» What to produce:
Pictures excluded, return the lines below from the first through the line holding "b2, _ = bench('far".

__________________________________________________

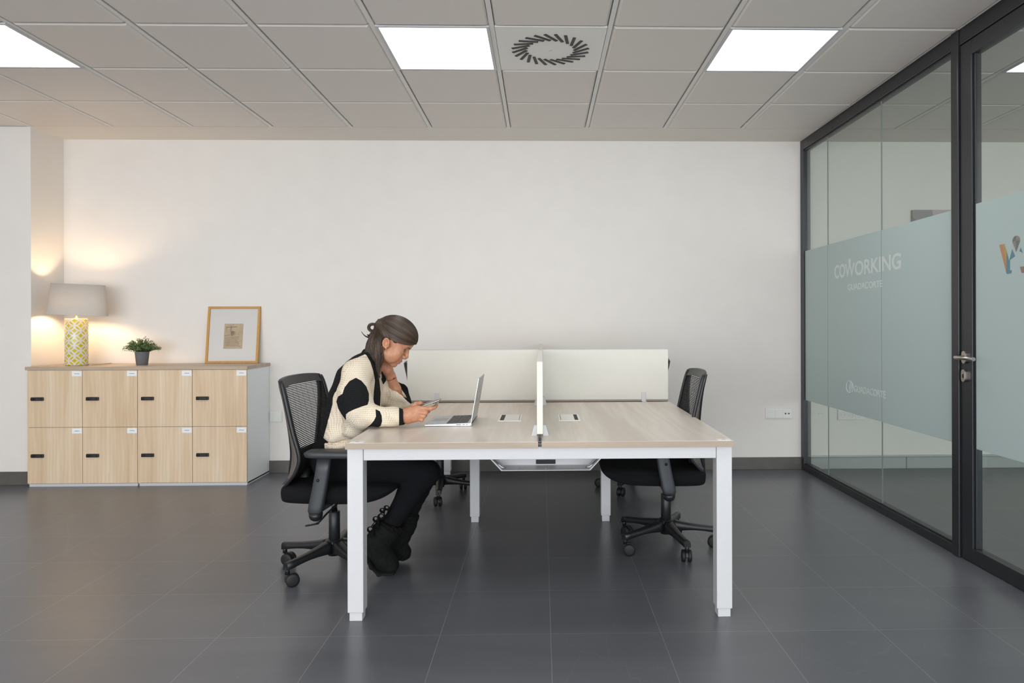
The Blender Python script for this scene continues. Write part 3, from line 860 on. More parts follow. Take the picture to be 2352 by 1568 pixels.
for i, (x0, x1) in enumerate(((-.772, -.718), (.716, .768))):
    k = MB(); k.box(x0, x1, 2.775, 2.812, TT, TT + .0008, m=MT['paper']); k.box((x0 + x1) / 2 - .008, (x0 + x1) / 2 + .008, 2.792, 2.796, TT + .0008, TT + .0012, m=MT['ink'])
    k.build('desk_number_card', None, tops[i])
# hanging cable tray
ty0, ty1 = 3.06, 3.78
th = .002
xc = .018
tp = [(-.246, .655), (-.246, .603), (-.198, .552), (.198, .552), (.246, .603), (.246, .655)]
tr_ = MB()
ti = [(x * .985, z + .003 if z < .64 else z) for x, z in tp]
tr_.loft([[(x + xc, y, z) for x, z in tp] + [(x + xc, y, z) for x, z in ti[::-1]] for y in (ty0, ty1)], smooth=False)
tray = tr_.build('cable_tray', MT['whitemetal'], b1)
tr_ = MB(); tr_.prism([(x + xc, z) for x, z in tp], 'Y', 3.170, 3.172); tr_.build('tray_end', MT['whitemetal'], tray)
MB().box(xc - .045, xc + .045, 3.167, 3.171, .560, .580).build('tray_opening', MT['dark'], tray)
for s_ in (-1, 1):
    MB().tube([(xc + s_ * .238, ty0 + .03, .60), (xc + s_ * .197, ty0 + .03, .562), (xc + s_ * .178, ty0 + .03, .560)], .004, 8).build('tray_hook', MT['chrome'], tray)
for x in (-.12, 0, .12): MB().lathe([(0, .5545), (.003, .5545), (.003, .5568), (0, .5568)], 10, loc=(xc + x, ty0 + .03, .0)).build('rivet', MT['chrome'], tray)
b2, _ = bench('far white legged double bench desk between the screens and the back wall', 4.235, 5.60, False)

# screens
e = empty('desk_divider', (SM, 0, TT), label='long white divider screen running down the middle of the desks away from the camera', cat='desk screen')
MB().box(-.0125, .0125, 2.86, 4.155, .016, .316, .0015).build('panel', MT['whitepanel'], e)
MB().box(-.0125, .0125, 4.235, 5.56, .016, .316, .0015).build('panel', MT['whitepanel'], e)
MB().box(-.0120, .0120, 2.865, 4.15, .3162, .3175, .0004).build('top_trim', MT['flap'], e)
MB().box(-.008, .008, 4.152, 4.236, .016, .27).build('joining_strip', MT['whitemetal'], e)
for y in (2.92, 4.03, 4.30, 5.40):
    for s_ in (-1, 1):
        k = MB(); k.prism([(s_ * .0126, 0), (s_ * .040, 0), (s_ * .036, .003), (s_ * .024, .045), (s_ * .0126, .045)] if s_ > 0 else [(-.0126, 0), (-.0126, .045), (-.024, .045), (-.036, .003), (-.040, 0)], 'Y', y, y + .075, bev=.0008)
        k.build('bracket', MT['whitemetal'], e)
MB().box(-.004, .004, 2.775, 2.86, .001, .0155).build('base_strip', MT['dark'], e)
for (x0, x1, lab, bx) in ((-.815, SM - .014, 'left white cross screen behind the laptop', -.636), (SM + .014, .774, 'right white cross screen at the far end of the empty desk', .623)):
    e = empty('desk_screen', ((x0 + x1) / 2, 4.2, TT), label=lab, cat='desk screen', group='cross screens')
    hw = (x1 - x0) / 2; bx -= (x0 + x1) / 2
    MB().box(-hw, hw, -.009, .009, .012, .318, .0012).build('panel', MT['whitepanel'], e)
    MB().box(-hw, hw, -.011, .011, .002, .0118, .0008).build('rail', MT['rail'], e)
    MB().box(-hw, hw, -.0095, .0095, .3182, .3205, .0005).build('top_trim', MT['whitemetal'], e)
    k = MB(); k.box(bx - .013, bx + .013, -.016, -.0095, -.003, .057, .001); k.box(bx - .013, bx + .013, -.055, -.0095, .0005, .004, .0008); k.build('bracket', MT['whitemetal'], e)

# ------------------------------------------------------------------ laptop
e = empty('laptop', (-.545, 3.205, TT + .001), label='open silver laptop on the left desk, lid back to the divider', cat='laptop')
lw, ld, hx = .305, .218, 0
k = MB()
k.prism([(0, .004), (.006, .0015), (ld - .006, .0), (ld, .003), (ld, .0135), (.004, .0065)], 'Y', 0, lw, bev=.0008)
bs = k.build('base', MT['alu'], e)
slope = math.atan2(.007, ld - .004)
mt = Matrix.Translation((.004, 0, .0066)) @ Matrix.Rotation(-slope, 4, 'Y')
k = MB()
for r_ in range(6):
    x0 = .096 + r_ * .0178; dxk = .0155 if r_ < 5 else .008
    nk = 14 if r_ not in (0,) else 8
    y = .020
    if r_ == 0: ws = [.016, .016, .016, .02, .095, .02, .016, .016, .016]
    else: ws = [.0152] * 15
    tot = sum(ws) + .0028 * (len(ws) - 1); sc_ = (lw - .04) / tot
    for w_ in ws:
        k.box(x0, x0 + dxk, y, y + w_ * sc_, .0002, .0014, .0004, mtx=mt); y += (w_ + .0028) * sc_
k.build('keyboard', MT['key'], bs)
MB().box(.014, .082, .098, .207, -.0002, .0005, mtx=mt).build('trackpad', MT['pad'], bs)
k = MB()
for a, c, z in ((.148, .170, .0065), (.177, .187, .0068), (.194, .200, .007)): k.box(a, c, -.0006, .001, z - .0012, z + .0012)
k.build('ports', MT['dark'], bs)
lt = math.atan2(.036, .205); LH = .212
mt = Matrix.Translation((ld - .004, 0, .012)) @ Matrix.Rotation(lt, 4, 'Y')
lid = MB().box(-.0005, .004, .001, lw - .001, 0, LH, .0012, mtx=mt).build('lid', MT['alu'], e)
MB().box(-.0012, -.0004, .008, lw - .008, .012, LH - .008, mtx=mt).build('display', MT['phonedark'], lid)
k = MB(); k.prism([(lw / 2 + .012 * math.cos(a), LH * .55 + .014 * math.sin(a)) for a in np.linspace(0, 2 * PI, 24)[:-1]], 'X', .0038, .0045, mtx=mt)
k.build('lid_emblem', MT['paper'], lid)
MB().cyl((ld - .003, .03, .010), (ld - .003, lw - .03, .010), .0045, n=12).build('hinge', MT['plastic'], e)

# ================================================================== mesh office chairs
def interp(tab, z):
    if z <= tab[0][0]: return tab[0][1]
    for (a, b), (c, d) in zip(tab, tab[1:]):
        if z <= c: return b + (d - b) * (z - a) / (c - a)
    return tab[-1][1]
def smooth_tab(tab, n=5):
    """resample a table with catmull-rom"""
    P = [tab[0]] + list(tab) + [tab[-1]]; out = []
    for i in range(1, len(P) - 2):
        for k in range(n):
            t = k / n
            q = [.5 * ((2 * P[i][d]) + (-P[i - 1][d] + P[i + 1][d]) * t + (2 * P[i - 1][d] - 5 * P[i][d] + 4 * P[i + 1][d] - P[i + 2][d]) * t * t + (-P[i - 1][d] + 3 * P[i][d] - 3 * P[i + 1][d] + P[i + 2][d]) * t ** 3) for d in (0, 1)]
            out.append(tuple(q))
    out.append(tab[-1]); return out
FRONT = smooth_tab([(.442, -.158), (.475, -.128), (.511, -.098), (.567, -.074), (.617, -.077), (.70, -.100), (.83, -.130), (.915, -.152), (.955, -.170)])
REAR = smooth_tab([(.442, -.178), (.49, -.165), (.56, -.150), (.62, -.146), (.71, -.146), (.80, -.150), (.87, -.157), (.92, -.168), (.955, -.178)])
HALFW = smooth_tab([(.442, .205), (.50, .222), (.60, .232), (.75, .236), (.88, .233), (.935, .225), (.955, .21)])
REARW = smooth_tab([(.442, .10), (.52, .135), (.62, .150), (.72, .175), (.82, .20), (.90, .215), (.955, .205)])

def wrap(y, hw):                      # gentle wrap of the back towards the sitter at the sides
    return .030 * (abs(y) / hw) ** 2.2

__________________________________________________

» Completed exercise:
The Blender Python script for this scene continues. Write part 3, from line 860 on. More parts follow. Take the picture to be 2352 by 1568 pixels.
for i, (x0, x1) in enumerate(((-.772, -.718), (.716, .768))):
    k = MB(); k.box(x0, x1, 2.775, 2.812, TT, TT + .0008, m=MT['paper']); k.box((x0 + x1) / 2 - .008, (x0 + x1) / 2 + .008, 2.792, 2.796, TT + .0008, TT + .0012, m=MT['ink'])
    k.build('desk_number_card', None, tops[i])
# hanging cable tray
ty0, ty1 = 3.06, 3.78
th = .002
xc = .018
tp = [(-.246, .655), (-.246, .603), (-.198, .552), (.198, .552), (.246, .603), (.246, .655)]
tr_ = MB()
ti = [(x * .985, z + .003 if z < .64 else z) for x, z in tp]
tr_.loft([[(x + xc, y, z) for x, z in tp] + [(x + xc, y, z) for x, z in ti[::-1]] for y in (ty0, ty1)], smooth=False)
tray = tr_.build('cable_tray', MT['whitemetal'], b1)
tr_ = MB(); tr_.prism([(x + xc, z) for x, z in tp], 'Y', 3.170, 3.172); tr_.build('tray_end', MT['whitemetal'], tray)
MB().box(xc - .045, xc + .045, 3.167, 3.171, .560, .580).build('tray_opening', MT['dark'], tray)
for s_ in (-1, 1):
    MB().tube([(xc + s_ * .238, ty0 + .03, .60), (xc + s_ * .197, ty0 + .03, .562), (xc + s_ * .178, ty0 + .03, .560)], .004, 8).build('tray_hook', MT['chrome'], tray)
for x in (-.12, 0, .12): MB().lathe([(0, .5545), (.003, .5545), (.003, .5568), (0, .5568)], 10, loc=(xc + x, ty0 + .03, .0)).build('rivet', MT['chrome'], tray)
b2, _ = bench('far white legged double bench desk between the screens and the back wall', 4.235, 5.60, False)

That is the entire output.